Task details:
Skip all pictures, then copy the lines from the start of the data through the line with "return np.array([d[0] *", keeping both ends.

Given material:
----------

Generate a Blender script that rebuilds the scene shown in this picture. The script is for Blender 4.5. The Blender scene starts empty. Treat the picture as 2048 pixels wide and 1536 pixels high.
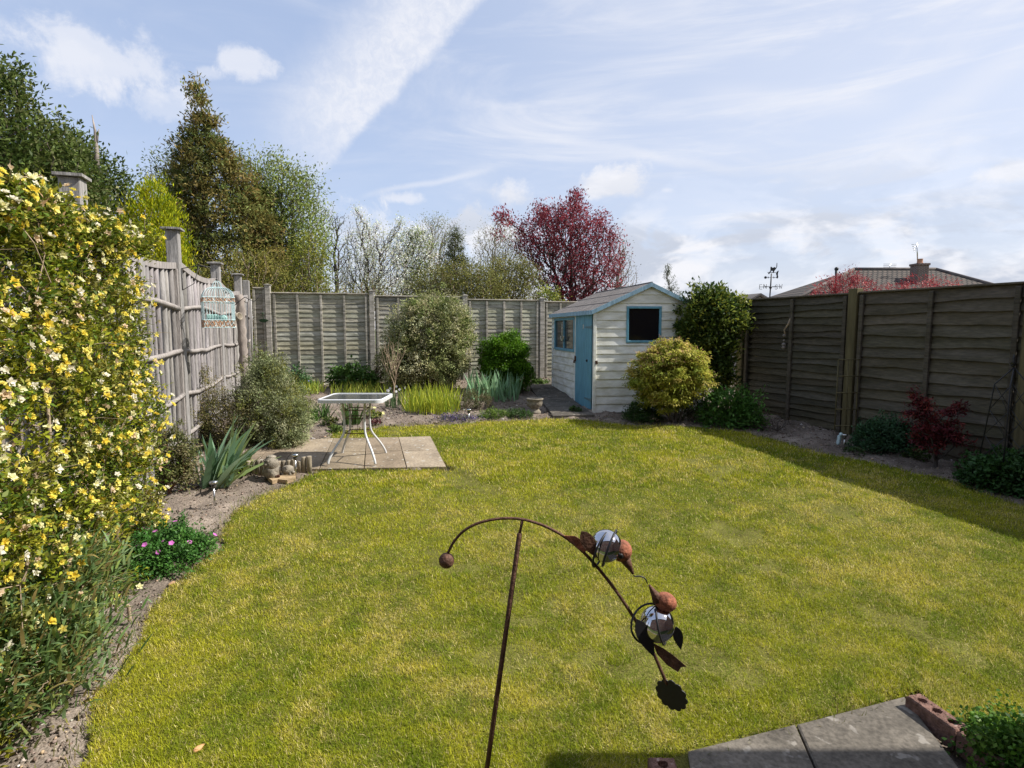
import bpy, math, random
import numpy as np
from mathutils import Vector, Matrix

scene = bpy.context.scene
COL = scene.collection
F, CX, CY = 1150.0, 1024.0, 768.0
EYE = 1.6
PITCH = math.atan(111.0 / F)
COSP, SINP = math.cos(PITCH), math.sin(PITCH)
SLOPE, Y0 = 0.055, 3.0


def zg(x, y):
    return SLOPE * np.clip(np.asarray(y, float) - Y0, 0, 11.0)


def ray(px, py):
    a = (px - CX) / F
    b = -(py - CY) / F
    return np.array([a, COSP + b * SINP, -SINP + b * COSP])


def at(px, py, Y):
    d = ray(px, py)
    t = Y / d[1]
    return np.array([d[0] * t, Y, EYE + d[2] * t])


def G(px, py, off=0.0):
    d = ray(px, py)
    k = -d[2] / d[1]
    Y = (EYE - off) / k
    if Y > Y0:
        Y = (EYE - off + SLOPE * Y0) / (k + SLOPE)
    return np.array([d[0] / d[1] * Y, Y, float(zg(0, Y)) + off])


def nrm(v):
    v = np.asarray(v, float)
    return v / (np.linalg.norm(v, axis=-1, keepdims=True) + 1e-9)


def vnoise(x, y, scale, seed=0):
    x = np.asarray(x, float) * scale + 1000.0
    y = np.asarray(y, float) * scale + 1000.0
    xi, yi = np.floor(x).astype(np.int64), np.floor(y).astype(np.int64)
    fx, fy = x - xi, y - yi
    fx, fy = fx * fx * (3 - 2 * fx), fy * fy * (3 - 2 * fy)

    def h(a, b):
        n = (a * 374761393 + b * 668265263 + seed * 974634777) & 0x7fffffff
        n = ((n ^ (n >> 13)) * 1274126177) & 0x7fffffff
        return ((n ^ (n >> 16)) & 0xffff) / 65535.0
    return (h(xi, yi) * (1 - fx) + h(xi + 1, yi) * fx) * (1 - fy) + (h(xi, yi + 1) * (1 - fx) + h(xi + 1, yi + 1) * fx) * fy


def inpoly(x, y, poly):
    x, y = np.asarray(x), np.asarray(y)
    ins = np.zeros(x.shape, bool)
    n = len(poly)
    for i in range(n):
        x1, y1 = poly[i][0], poly[i][1]
        x2, y2 = poly[(i + 1) % n][0], poly[(i + 1) % n][1]
        c = ((y1 > y) != (y2 > y)) & (x < (x2 - x1) * (y - y1) / (y2 - y1 + 1e-12) + x1)
        ins ^= c
    return ins


# ---------------------------------------------------------------- objects
WORLD = {}


def props(o, label=None, cat=None, group=None, kind=None):
    if label: o['label'] = label
    if cat: o['category'] = cat
    if group: o['group'] = group
    if kind: o['kind'] = kind
    return o


def thing(name, label, cat, loc, group=None, kind=None):
    o = bpy.data.objects.new(name, None)
    o.empty_display_size = 0.1
    COL.objects.link(o)
    o.location = Vector([float(c) for c in loc])
    WORLD[o.name] = np.array([float(c) for c in loc])
    return props(o, label, cat, group, kind)


def link(name, me, mat, parent=None, origin=None, **kw):
    """me holds world coordinates; the object's origin goes to the parent's base, or to `origin`."""
    if origin is not None:
        org = np.array(origin, float)
    elif parent is not None:
        org = WORLD[parent.name]
    else:
        org = np.zeros(3)
    n = len(me.vertices)
    if n:
        co = np.empty(n * 3)
        me.vertices.foreach_get('co', co)
        co = (co.reshape(-1, 3) - org).ravel()
        me.vertices.foreach_set('co', co)
    me.materials.clear()
    me.materials.append(mat)
    me.name = name
    o = bpy.data.objects.new(name, me)
    COL.objects.link(o)
    if parent is not None:
        o.parent = parent
        o.location = Vector((org - WORLD[parent.name]).tolist())
    else:
        o.location = Vector(org.tolist())
    WORLD[o.name] = org
    return props(o, **kw)


def npmesh(verts, quads=None, tris=None, col=None, smooth=False):
    me = bpy.data.meshes.new('m')
    verts = np.asarray(verts, float)
    nq = 0 if quads is None else len(quads)
    nt = 0 if tris is None else len(tris)
    me.vertices.add(len(verts))
    me.vertices.foreach_set('co', verts.ravel())
    nl = nq * 4 + nt * 3
    me.loops.add(nl)
    idx = []
    if nq: idx.append(np.asarray(quads).ravel())
    if nt: idx.append(np.asarray(tris).ravel())
    me.loops.foreach_set('vertex_index', np.concatenate(idx).astype(np.int32))
    me.polygons.add(nq + nt)
    st = np.concatenate([np.arange(nq) * 4, nq * 4 + np.arange(nt) * 3]).astype(np.int32)
    me.polygons.foreach_set('loop_start', st)
    if smooth:
        me.polygons.foreach_set('use_smooth', np.ones(nq + nt, bool))
    if col is not None:
        a = me.color_attributes.new('Col', 'FLOAT_COLOR', 'POINT')
        c = np.ones((len(verts), 4))
        c[:, :3] = col
        a.data.foreach_set('color', c.ravel())
    me.update(calc_edges=True)
    return me


class MB:
    """collects shapes in world coordinates"""

    def __init__(s):
        s.v, s.f, s.c, s.sm = [], [], [], []
        s.col = (1, 1, 1)

    def add(s, vs, fs, smooth=False):
        b = len(s.v)
        for v in vs:
            s.v.append(tuple(float(c) for c in v))
            s.c.append(s.col)
        for f in fs:
            s.f.append(tuple(b + i for i in f))
            s.sm.append(smooth)
        return s

    def box(s, c, size, M=None, rz=0.0):
        c = np.array(c, float)
        h = np.array(size, float) / 2
        pts = np.array([[x, y, z] for x in (-1, 1) for y in (-1, 1) for z in (-1, 1)]) * h
        if M is None:
            cr, sr = math.cos(rz), math.sin(rz)
            M = np.array([[cr, -sr, 0], [sr, cr, 0], [0, 0, 1]])
        pts = pts @ np.array(M).T + c
        return s.add(pts, [(0, 1, 3, 2), (4, 6, 7, 5), (0, 4, 5, 1), (2, 3, 7, 6), (0, 2, 6, 4), (1, 5, 7, 3)])

    def bbox(s, c, size, bev=0.004, M=None, rz=0.0):
        """box with chamfered vertical & top edges"""
        import bmesh
        bm = bmesh.new()
        bmesh.ops.create_cube(bm, size=1)
        bmesh.ops.scale(bm, vec=size, verts=bm.verts)
        bmesh.ops.bevel(bm, geom=bm.edges[:], offset=min(bev, min(size) * .45), segments=1, affect='EDGES')
        if M is None:
            cr, sr = math.cos(rz), math.sin(rz)
            M = np.array([[cr, -sr, 0], [sr, cr, 0], [0, 0, 1]])
        bm.verts.index_update()
        pts = np.array([v.co[:] for v in bm.verts]) @ np.array(M).T + np.array(c, float)
        fs = [tuple(v.index for v in f.verts) for f in bm.faces]
        bm.free()
        return s.add(pts, fs)

    def tube(s, pts, r, n=8, caps=True, smooth=True, flat=None):
        pts = [np.array(p, float) for p in pts]
        m = len(pts)
        rs = [r] * m if np.isscalar(r) else list(r)
        vs, fs = [], []
        up = np.array([0, 0, 1.0])
        prev = None
        for i, p in enumerate(pts):
            t = nrm(pts[min(i + 1, m - 1)] - pts[max(i - 1, 0)])
            if prev is None:
                a = np.cross(t, up)
                if np.linalg.norm(a) < .05: a = np.cross(t, [0, 1, 0])
            else:
                a = prev - t * np.dot(prev, t)
            a = nrm(a)
            prev = a
            b = np.cross(t, a)
            for k in range(n):
                an = 2 * math.pi * k / n
                vs.append(p + (a * math.cos(an) + b * math.sin(an) * (flat or 1)) * rs[i])
        for i in range(m - 1):
            for k in range(n):
                k2 = (k + 1) % n
                fs.append((i * n + k, i * n + k2, (i + 1) * n + k2, (i + 1) * n + k))
        s.add(vs, fs, smooth)
        if caps:
            b = len(s.v) - len(vs)
            s.f.append(tuple(b + k for k in range(n))[::-1]); s.sm.append(False)
            s.f.append(tuple(b + (m - 1) * n + k for k in range(n))); s.sm.append(False)
        return s

    def lathe(s, c, prof, n=20, M=None, smooth=True):
        c = np.array(c, float)
        M = np.eye(3) if M is None else np.array(M)
        vs, fs = [], []
        for r, z in prof:
            for k in range(n):
                a = 2 * math.pi * k / n
                vs.append(M @ np.array([r * math.cos(a), r * math.sin(a), z]) + c)
        for i in range(len(prof) - 1):
            for k in range(n):
                k2 = (k + 1) % n
                fs.append((i * n + k, i * n + k2, (i + 1) * n + k2, (i + 1) * n + k))
        fs.append(tuple(range(n))[::-1])
        fs.append(tuple((len(prof) - 1) * n + k for k in range(n)))
        return s.add(vs, fs, smooth)

    def sphere(s, c, r, n=16, m=10, M=None, sc=(1, 1, 1), noise=0.0, rng=None):
        c = np.array(c, float)
        M = np.eye(3) if M is None else np.array(M)
        vs = [(0, 0, -1)]
        for i in range(1, m):
            ph = math.pi * i / m - math.pi / 2
            for k in range(n):
                a = 2 * math.pi * k / n
                vs.append((math.cos(ph) * math.cos(a), math.cos(ph) * math.sin(a), math.sin(ph)))
        vs.append((0, 0, 1))
        vs = np.array(vs)
        if noise and rng is not None:
            vs = vs * (1 + noise * rng.normal(size=(len(vs), 1)))
        vs = (vs * r * np.array(sc)) @ M.T + c
        fs = []
        for k in range(n):
            fs.append((0, 1 + (k + 1) % n, 1 + k))
            fs.append((len(vs) - 1, 1 + (m - 2) * n + k, 1 + (m - 2) * n + (k + 1) % n))
        for i in range(m - 2):
            for k in range(n):
                k2 = (k + 1) % n
                fs.append((1 + i * n + k, 1 + i * n + k2, 1 + (i + 1) * n + k2, 1 + (i + 1) * n + k))
        return s.add(vs, fs, True)

    def prism(s, pts, th, n):
        """flat outline pts (3-D, planar) extruded by th along unit n"""
        n = np.array(n, float)
        m = len(pts)
        vs = [np.array(p) - n * th / 2 for p in pts] + [np.array(p) + n * th / 2 for p in pts]
        fs = [tuple(range(m))[::-1], tuple(range(m, 2 * m))]
        for i in range(m):
            j = (i + 1) % m
            fs.append((i, j, m + j, m + i))
        return s.add(vs, fs)

    def mesh(s):
        me = bpy.data.meshes.new('m')
        me.from_pydata(s.v, [], s.f)
        me.polygons.foreach_set('use_smooth', s.sm)
        if True:
            a = me.color_attributes.new('Col', 'FLOAT_COLOR', 'POINT')
            c = np.ones((len(s.v), 4)); c[:, :3] = s.c
            a.data.foreach_set('color', c.ravel())
        me.update()
        import bmesh
        bm = bmesh.new(); bm.from_mesh(me)
        bmesh.ops.recalc_face_normals(bm, faces=bm.faces[:])
        bm.to_mesh(me); bm.free()
        return me

    def build(s, name, mat, parent=None, origin=None, **kw):
        return link(name, s.mesh(), mat, parent, origin, **kw)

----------

Final result:
Generate a Blender script that rebuilds the scene shown in this picture. The script is for Blender 4.5. The Blender scene starts empty. Treat the picture as 2048 pixels wide and 1536 pixels high.
import bpy, math, random
import numpy as np
from mathutils import Vector, Matrix

scene = bpy.context.scene
COL = scene.collection
F, CX, CY = 1150.0, 1024.0, 768.0
EYE = 1.6
PITCH = math.atan(111.0 / F)
COSP, SINP = math.cos(PITCH), math.sin(PITCH)
SLOPE, Y0 = 0.055, 3.0


def zg(x, y):
    return SLOPE * np.clip(np.asarray(y, float) - Y0, 0, 11.0)


def ray(px, py):
    a = (px - CX) / F
    b = -(py - CY) / F
    return np.array([a, COSP + b * SINP, -SINP + b * COSP])


def at(px, py, Y):
    d = ray(px, py)
    t = Y / d[1]
    return np.array([d[0] * t, Y, EYE + d[2] * t])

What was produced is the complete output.